One of the victims, who was at the press conference, Justice Onyeka, relived his experienced in the hands of the Police at the Special Anti-Robbery Squad, SARS, in Ontisha, Anambra State, from August 1, 2013 – October 17, 2013.
Onyeka, said he was the manager of a hotel in Onitsha and was at his duty post on August 1, 2013, when armed men of the Nigerian Police Force stormed the premises and rounded him, a receptionist, a cleaner and 10 other staff of the hotel up and demanded to be shown to room 102. The key to the room was unavailable because the guest who had lodged there had gone out with it as early as 7am; the room was however, forced open.
He said that as they were led by the Police into the room, there was a suitcase on the bed and after a search was conducted around the room, two decayed human heads were discovered in the wardrob. Onyeka said neither he nor the other arrested colleagues could explain how the heads got to the hotel and that it marked what later became their long journey to Hell.
In the torture room at SARS, he was asked to write down his statement.

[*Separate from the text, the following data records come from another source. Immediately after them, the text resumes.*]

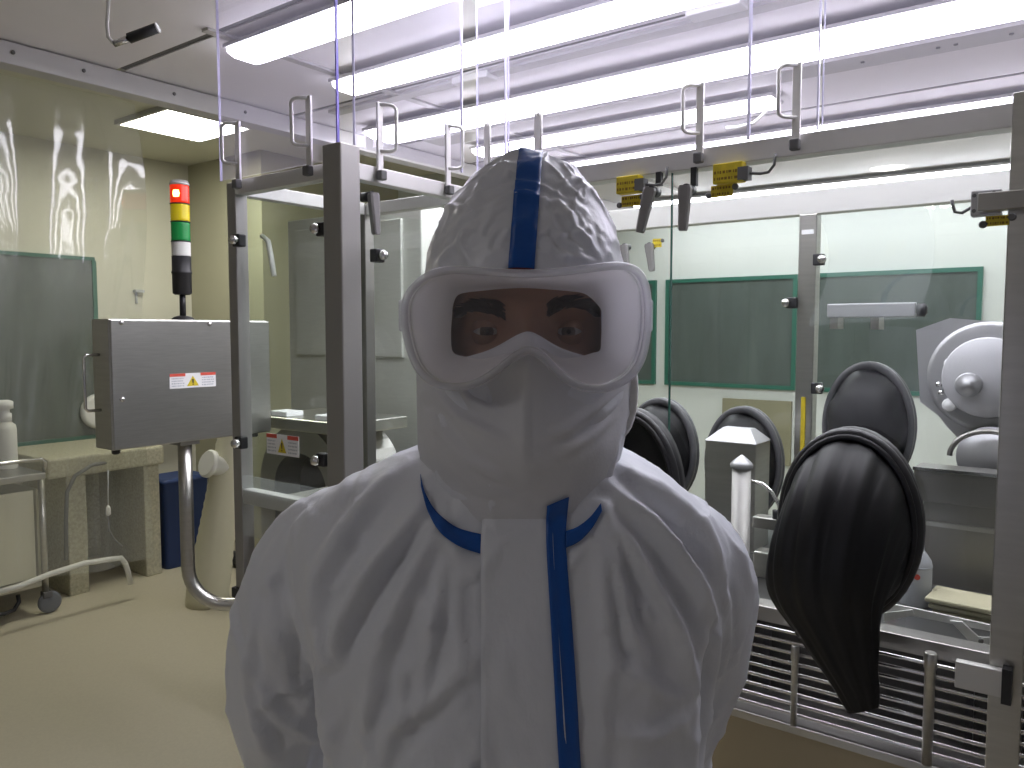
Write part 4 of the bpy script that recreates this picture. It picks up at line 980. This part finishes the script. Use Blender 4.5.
for j in range(nz_+1):           # the lower hem lies flush on the hood
    f = min(1, max(0, (j/nz_-.62)/.30)); f = f*f*(3-2*f)
    if f <= 0: continue
    for i in range(nt_+1):
        k = j*(nt_+1)+i; p_ = Vector(P[k]); d = (p_-CAML).normalized(); h = BHM.ray_cast(CAML, d)
        if h[0] is not None and (h[0]-p_).length < .035: P[k] = p_.lerp(h[0]-d*.0014, f)
setv(mk, P)
sd = mk.modifiers.new('solid', 'SOLIDIFY'); sd.thickness = .0012
# ribbed ear strap at the right edge of the mask
pts = [LP(628,352,-.015), LP(632,372,-.02), LP(633,392,-.022), LP(631,412,-.022), LP(626,428,-.025), LP(620,436,-.03)]
rows = []
for k, s in enumerate(interp([tuple(p)+(0,) for p in pts], 40)):
    c = Vector(s[:3]); rows.append([c+Vector((dx, -.001*(1 if (k//2) % 2 else 0)-.0022*(abs(dx) < .004), 0)) for dx in (-.0045,-.003,-.001,.001,.003,.0045)])
es = MB().rings(rows, closed=False).build('ear_strap', m_labelw, person, local=True)
sd = es.modifiers.new('solid', 'SOLIDIFY'); sd.thickness = .001
# ---------------------------------------------------------------- goggles
OUT = [(418,283),(432,274),(455,270),(490,272),(525,274),(560,272),(595,268),(620,266),(636,271),(645,285),(648,310),(646,340),(640,362),(628,378),(610,387),(592,389),(575,384),(558,372),(543,357),(529,350),(515,356),(500,368),(484,379),(466,386),(445,386),(428,379),(415,363),(407,338),(404,312),(408,295)]
INN = [(457,296),(466,292.5),(480,291),(500,289),(525,288),(550,289.5),(572,291.5),(585,294),(595,302),(602,312),(602,325),(601,338),(600,350),(592,353),(582,356),(572,357.5),(562,358),(552,354),(542,348),(528,344),(518,348),(510,352),(501,355),(490,357.5),(478,359),(465,356.5),(453,352),(451,335),(452,318),(453,306)]
def cr(pts, m):
    n = len(pts); out = []
    for k in range(m):
        f = k/m*n; i = int(f); t = f-i; p = [np.array(pts[(i+o_) % n], float) for o_ in (-1,0,1,2)]
        out.append(.5*((2*p[1])+(-p[0]+p[2])*t+(2*p[0]-5*p[1]+4*p[2]-p[3])*t*t+(-p[0]+3*p[1]-3*p[2]+p[3])*t**3))
    return out
def yl(px): x = (px-526)/FPX*.6; return -.118 + 4.9*x*x
M_ = 150; oo, ii = cr(OUT, M_), cr(INN, M_)
o3 = [LP(a, b, yl(a)) for a, b in oo]
def yi(px): x = (px-526)/FPX*.6; return -.0985 + 6.0*x*x
i3 = [LP(a, b, yi(a)) for a, b in ii]
gg = MB()
mid = [p.lerp(q, .35)+Vector((0,.004,0)) for p, q in zip(o3, i3)]; mid2 = [p.lerp(q, .75)+Vector((0,.006,0)) for p, q in zip(o3, i3)]
cx0 = sum((p for p in o3), Vector())/M_
wall = [Vector((p.x*1.0, p.y+.016, p.z)) for p in o3]
wall2 = [Vector((cx0.x+(p.x-cx0.x)*.985, p.y+.040, cx0.z+(p.z-cx0.z)*.97)) for p in o3]
gl_ = MB().rings([wall2, wall, o3], caps=False).build('goggles', m_milky, person, local=True)
MB().tube(o3, .0032, 10, closed=True).build('rim', m_milky, gl_, local=True)
MB().rings([o3, mid, mid2, i3], caps=False).build('skirt', m_skirt, gl_, local=True)
cpx = np.array([526., 318.]); rows = []
for k in range(10):
    f = .985*(1-k/9.5); rows.append([LP(*(cpx+(p-cpx)*f), yl((cpx+(p-cpx)*f)[0])) for p in oo])
MB().rings(rows).build('lens', m_lens, gl_, local=True)
# strap round the hood
st = []
for k in range(61):
    a = math.radians(-8 + 196*k/60); st.append(Vector((-.002+.0975*math.cos(a), .012+.106*math.sin(a)*(1 if a < PI else 1), 1.672+.012*math.sin(a))))
rows = [[p+Vector((0,0,dz)) for dz in (-.010,-.003,.003,.010)] for p in st]
so = MB().rings(rows, closed=False).build('strap', m_strap, gl_, local=True); sd = so.modifiers.new('solid', 'SOLIDIFY'); sd.thickness = .002
for sx, px in ((-1, 405), (1, 646)):
    p = LP(px, 316, yl(px)+.03); MB().obx(p+Vector((sx*.001,0,0)), .003, .012, .013).build('strap_clip', m_milky, gl_, bevel=.002, local=True)
# ---------------------------------------------------------------- taped seams and zip flap laid on the cloth
def bvh(objs):
    vs, fs = [], []
    for o in objs:
        b = len(vs); vs += [tuple(v.co) for v in o.data.vertices]; fs += [tuple(i+b for i in p.vertices) for p in o.data.polygons]
    return BVHTree.FromPolygons(vs, fs)
BV = bvh([suit, hood, mk])
def drop(px, py, off, bv=None):
    d = (LP(px, py, 0)-CAML).normalized(); h = (bv or BV).ray_cast(CAML, d)
    return (h[0] - d*off) if h[0] is not None else None
def ribbon(name, left, right, n, m, off, m_, par, th=.0008, bv=None):
    L, R = interp([(a, b, 0, 0) for a, b in left], n), interp([(a, b, 0, 0) for a, b in right], n); rows = []
    for l, r in zip(L, R):
        row = [drop(l[0]+(r[0]-l[0])*k/m, l[1]+(r[1]-l[1])*k/m, off, bv) for k in range(m+1)]
        if all(p is not None for p in row): rows.append(row)
    if name == 'zip_flap':      # its top slides under the hood
        for k in range(12): rows[k] = [p + (p-CAML).normalized()*.010*(1-k/12)**1.3 for p in rows[k]]
    # soften the profile so that tape bridges small wrinkles
    A = np.array([[tuple(p) for p in r] for r in rows])
    for _ in range(2):
        B = A.copy(); B[1:-1] = (A[:-2]+2*A[1:-1]+A[2:])/4; A = B
    o = MB().rings([[Vector(p) for p in r] for r in A], closed=False).build(name, m_, par, local=True)
    sd = o.modifiers.new('solid', 'SOLIDIFY'); sd.thickness = th; sd.offset = 0; return o
flap = ribbon('zip_flap', [(484,512),(481,540),(481,600),(481,680),(481,768),(482,900),(484,1100)], [(552,512),(553,540),(556,600),(562,680),(568,768),(578,900),(590,1100)], 90, 14, .0035, m_suit, person, .002)
BV2 = bvh([suit, hood, mk, flap])
ribbon('seam_tape', [(547,506),(546,530),(547,560),(550,610),(554,680),(559,768),(568,900),(580,1100)], [(569,497),(566,530),(567,560),(571,610),(576,680),(581,768),(590,900),(602,1100)], 110, 5, .0028, m_tape, person, bv=BV2)
ribbon('seam_tape', [(420.5,474),(425,492),(436,511),(456,527),(481,534)], [(421,486),(427,509),(439,531),(459,546),(481,554)], 40, 4, .0035, m_tape, person)
ribbon('seam_tape', [(566,531),(577,527),(590,517),(601,503)], [(566,548),(580,541),(593,527),(602,511)], 30, 4, .0035, m_tape, person)
# crown tape: front part seen, then over the crown and down the back of the hood
BH = bvh([hood])
rows = []
for k in range(90):
    a = math.radians(-14 - 0 + 175*k/89)       # 0 = forward, 90 = up, 180 = back
    o_ = Vector((0, .012, 1.690)); d = Vector((0, -math.cos(a), math.sin(a)))
    row = []
    for j in range(6):
        xx = (-.0155 + .0205*j/5) + .010*min(1, max(0, (a-.2)/1.3)); h = BH.ray_cast(o_ + Vector((xx,0,0)) + d*.4, -d)
        row.append(None if h[0] is None else h[0]+d*.0016)
    if all(p is not None for p in row) and not (row[0].y < 0 and row[0].z < 1.704): rows.append(row)
o = MB().rings(rows, closed=False).build('seam_tape', m_tape, person, local=True); sd = o.modifiers.new('solid', 'SOLIDIFY'); sd.thickness = .0008
ribbon('inner_cap', [(494,271.5),(505,268.5),(519,267.5),(532,268.5),(542,271.5)], [(494,274),(505,275),(519,275),(532,275),(542,274)], 24, 3, .0024, mat('cap_maroon', (.10,.018,.014), .6), person, bv=BH)
# ---------------------------------------------------------------- hands clasped behind the back, overboots
def hand(wr, dirv, nrm, sx, nm):
    dirv, nrm = Vector(dirv).normalized(), Vector(nrm).normalized(); sd_ = dirv.cross(nrm).normalized()*sx
    mb = MB(); wr = Vector(wr)
    pal = []
    for k in range(8):
        f = k/7; c = wr + dirv*.092*f; a = .027+.016*math.sin(min(1, f*1.3)*PI/2); b = .017-.004*f
        pal.append([c+sd_*a*math.cos(t_)+nrm*b*math.sin(t_) for t_ in [2*PI*i/20 for i in range(20)]])
    mb.rings(pal)
    for k, (off, ln) in enumerate(((.030,.068),(.010,.076),(-.011,.070),(-.030,.054))):
        p = wr+dirv*.085+sd_*off; path = [p - dirv*.02, p]; d = dirv.copy(); R = Matrix.Rotation(-.42*sx, 3, sd_)
        for s_ in (.45,.32,.23):
            d = (d + nrm*.42).normalized(); path.append(path[-1]+d*ln*s_)
        mb.tube(path, [.0098,.0098,.0090,.0084,.0070], 12)
    p = wr+dirv*.03+sd_*.028; path = [p-sd_*.01, p+sd_*.014+dirv*.02+nrm*.008, p+sd_*.022+dirv*.042+nrm*.016, p+sd_*.020+dirv*.062+nrm*.022]
    mb.tube(path, [.013,.0115,.0105,.008], 12)
    return remeshed(nm, mb, m_latex, .0028, 3)
hand((-.040,.222,.968), (.9,.06,-.25), (0,-.6,-.35), 1, 'glove')
hand((.020,.238,.985), (-.86,.16,-.35), (0,-.7,.2), -1, 'glove')
for sx in (-1, 1):
    c = sx*.108-.012; mb = MB()
    mb.rings([[Vector((c+sx*.012*f_+hw*math.cos(t_)*1.0, y, max(.002, zc_+hh*math.sin(t_)))) for t_ in [2*PI*i/28 for i in range(28)]] for f_, y, hw, zc_, hh in ((0,.125,.012,.04,.03),(0,.115,.036,.045,.043),(0,.07,.043,.055,.055),(.2,.02,.044,.058,.058),(.6,-.05,.048,.042,.042),(1,-.11,.047,.032,.032),(1.2,-.145,.034,.026,.026),(1.2,-.158,.010,.020,.012))])
    mb.tube([(c,.045,.05),(c,.042,.12),(c,.040,.20)], [.058,.066,.074], 24)
    remeshed('overboot', mb, m_suit, .005, 3)
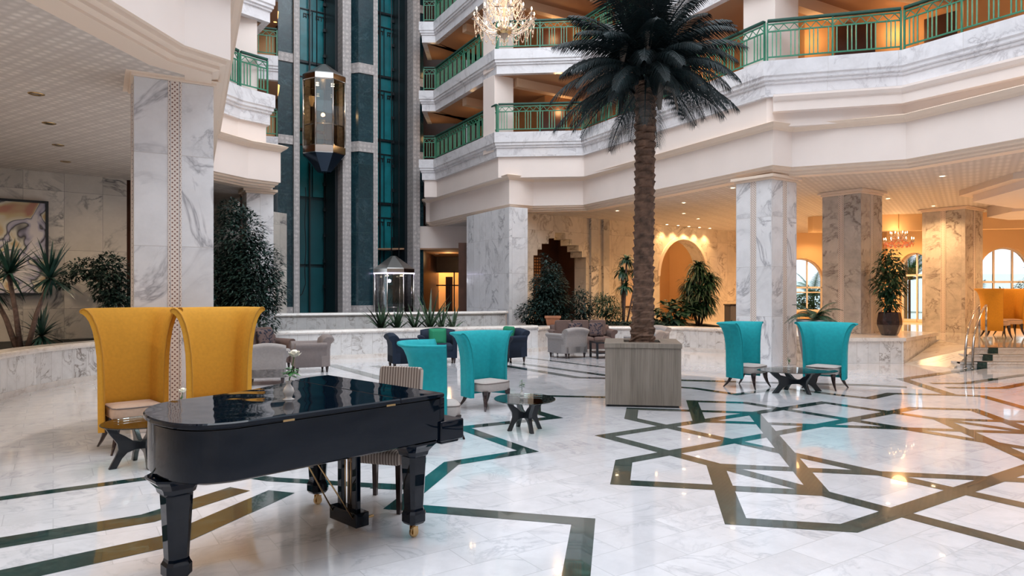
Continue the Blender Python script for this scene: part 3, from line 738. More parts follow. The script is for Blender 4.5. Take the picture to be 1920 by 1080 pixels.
# level the steps
for i in range(1, 19):
    if i % 2 == 1: zz = hole[i][1]; hole[i+1] = (hole[i+1][0], zz) if i+1 < 19 and i < 9 else hole[i+1]
zs = [2.98, 3.30, 3.62, 3.92, 4.22]
lv = {1: 0, 2: 0, 3: 1, 4: 1, 5: 2, 6: 2, 7: 3, 8: 3, 9: 4, 10: 4, 11: 3, 12: 3, 13: 2, 14: 2, 15: 1, 16: 1, 17: 0, 18: 0}
zs = [wz(1001, 478.6)[1], wz(1008, 467.5)[1], wz(1016, 456.4)[1], wz(1028, 446)[1], wz(1041, 435.5)[1]]
for i in lv: hole[i] = (hole[i][0], zs[lv[i]])
a0 = wz(1237, 500)[0]; a1 = wz(1325, 500)[0]; ztop = wz(1283, 449)[1]
ar = arch_loop((a0+a1)/2, (a1-a0)/2, 0.1, ztop-(a1-a0)/2)
mbw = MB(); wall_holes(mbw, WP0, WP1, 0, 4.3, [hole, ar], 0.6)
struct(mbw, 'wall_back', M_marble_w)
def on_wall(s, z, d=0.0): return (WP0.x+WD.x*s-WD.y*-0 + (-WD.y)*d*1.0, WP0.y+WD.y*s+WD.x*d, z)
WM = Matrix(((WD.x, -WD.y, 0, WP0.x), (WD.y, WD.x, 0, WP0.y), (0, 0, 1, 0), (0, 0, 0, 1)))   # x along, y behind the wall
# ribs of grey stone and arch moulding
struct(MB().box(wz(1105, 500)[0], wz(1119, 500)[0], -0.10, 0.0, 0, 4.3, WM).box(wz(1128, 500)[0], wz(1139, 500)[0], -0.10, 0.0, 0, 4.3, WM), 'trim_16', M_marble_g)
ac, aw, azs = (a0+a1)/2, (a1-a0)/2, ztop-(a1-a0)/2
mba = MB(); ri = []
for i in range(21):
    a = PI*i/20; ri.append([(ac+r_*math.cos(a), y_, azs+r_*math.sin(a)) for r_, y_ in ((aw+0.0, 0.0), (aw+0.0, -0.04), (aw+0.14, -0.04), (aw+0.14, 0.0))])
mba.loft(ri, M=WM, smooth=False); struct(mba, 'trim_17', M_cream2)
# niche: stepped reveals and carved screen
s_l, s_r = hole[0][0], hole[-1][0]
struct(MB().box(s_l-0.3, s_r+0.9, 1.5, 1.6, 0, 4.4, WM).box(s_l-0.5, s_l-0.02, 0.6, 1.6, 0, 4.4, WM).box(s_r+0.02, s_r+0.9, 0.6, 1.5, 0, 4.4, WM), 'wall_niche', M_wood_p)
struct(MB().box(s_l+0.35, s_r-0.9, 1.42, 1.5, 0.6, 2.9, WM).box(s_l+0.8, s_r-1.3, 1.42, 1.5, 2.9, 3.5, WM), 'door_niche_screen', M_screen)
point('niche_lamp', tuple(WM @ Vector(((s_l+s_r)/2-0.3, 0.9, 3.3))), 6, WARM)
# room behind the arch: vault, far wall with a tiled arch and shelves
struct(MB().box(a0-1.6, a1+1.6, 3.2, 3.4, 0, 4.3, WM).box(a0-1.7, a0-1.5, 0.6, 3.4, 0, 4.3, WM).box(a1+1.5, a1+1.7, 0.6, 3.4, 0, 4.3, WM), 'wall_arch_room', M_ochre)
mbt = MB()
for i in range(11):
    for j in range(10):
        if (i+j) % 2: mbt.box(a0+0.95+i*0.15, a0+1.1+i*0.15, 3.16, 3.2, 1.5+j*0.15, 1.65+j*0.15, WM)
struct(mbt, 'trim_18', M_terra)
point('arch_room_lamp', tuple(WM @ Vector((ac, 1.9, 3.7))), 60, WARM, 0.2)
sh = empty('display_shelf', tuple(WM @ Vector((a0+0.35, 2.9, 0))), math.atan2(WD.y, WD.x)); tag(sh, 'dark shelving unit with ornaments seen through the marble arch', 'shelf')
mbq = MB().box(-0.75, -0.7, -0.2, 0.2, 0, 2.4).box(0.7, 0.75, -0.2, 0.2, 0, 2.4)
for z in (0.4, 0.9, 1.4, 1.9, 2.35): mbq.box(-0.7, 0.7, -0.2, 0.2, z, z+0.04)
mbq.build('frame', M_wood_d, sh)
for i, (x, z, m) in enumerate(((-0.3, 0.94, M_white_c), (0.2, 0.94, M_terra), (-0.1, 1.44, M_navyf), (0.4, 1.44, M_white_c), (0.1, 1.94, M_brass))):
    o = MB().lathe([(0.0, 0), (0.07, 0), (0.12, 0.1), (0.08, 0.24), (0.05, 0.3), (0.0, 0.3)], 12).build('ornament', m)
    o.matrix_world = Matrix.Translation(tuple((WM @ Vector((a0+0.35+x, 2.9, z)))))
    tag(o, ['white ornament on the middle shelf behind the arch', 'terracotta ornament on the middle shelf behind the arch', 'dark blue ornament on the fourth shelf behind the arch', 'white ornament on the fourth shelf behind the arch', 'brass ornament on the top shelf behind the arch'][i], 'ornament')
# framed picture at the side of the palm
s5 = wz(1165, 500)[0]; s6 = wz(1196, 500)[0]; z5 = wz(1170, 577)[1]; z6 = wz(1170, 507)[1]
fr = empty('wall_picture', tuple(WM @ Vector(((s5+s6)/2, -0.04, (z5+z6)/2))), math.atan2(WD.y, WD.x)); tag(fr, 'tall dark framed picture on the warm marble wall behind the palm trunk', 'picture')
hw, hh = (s6-s5)/2, (z6-z5)/2
MB().box(-hw, -hw+0.06, -0.04, 0.03, -hh, hh).box(hw-0.06, hw, -0.04, 0.03, -hh, hh).box(-hw+0.06, hw-0.06, -0.04, 0.03, -hh, -hh+0.06).box(-hw+0.06, hw-0.06, -0.04, 0.03, hh-0.06, hh).build('frame', M_wood_d, fr)
MB().box(-hw+0.06, hw-0.06, -0.01, 0.03, -hh+0.06, hh-0.06).build('canvas', M_beam, fr)
# behind everything: outer walls
struct(MB().box(-1.0, 0.55, 24.8, 25.2, 0, 4.3), 'wall_filler', M_marble_w)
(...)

He started but the sheet of paper on which he wrote was soon snatched away and in its place, a blank sheet was handed to him to sign at the tail end. The sheet was given to him blank to enable the police fill in whatever crime they wanted to pin him down with. He initially resisted, but when the bags of cement mounted on his back as he lay of the floor began the rise, he couldn’t stand his position much longer. He needed to be alive to tell his story if ever he thought he would have the chance to.
After he gave in to the pressure, Onyeka said he was taken to a dark room filled with other inmates, where he lived in misery for a period of over two months. There was no food. Occasionally, the cell guards would throw in a few loaves of bread and sachets of water which had to be shared according to seniority, as he soon realized there was hierarchy even in the cell. The food never got around the over 30 inmates in his cell.
How he managed to come out alive from that dungeon is what he says is a miracle. His lawyers were eventually able to secure bail for him from a high court and he was allowed to see his parents for the first time since his detention a day before he was released.
Torture has become such an integral part of policing in Nigeria that many police stations have an informal “Officer in Charge of Torture” or O/C Torture as they are usually called. They use an alarming array of techniques to extract confessions from suspects.
In most of the torture allegations against security forces documented by Amnesty International, no proper investigations were carried out and no measures were taken to bring suspected perpetrators to justice.
This will not be the first time that the organization is making these allegations against the police and military, but at all times security forces have denied them, yet promising to carry out its investigations. Results of such investigations are often never made public.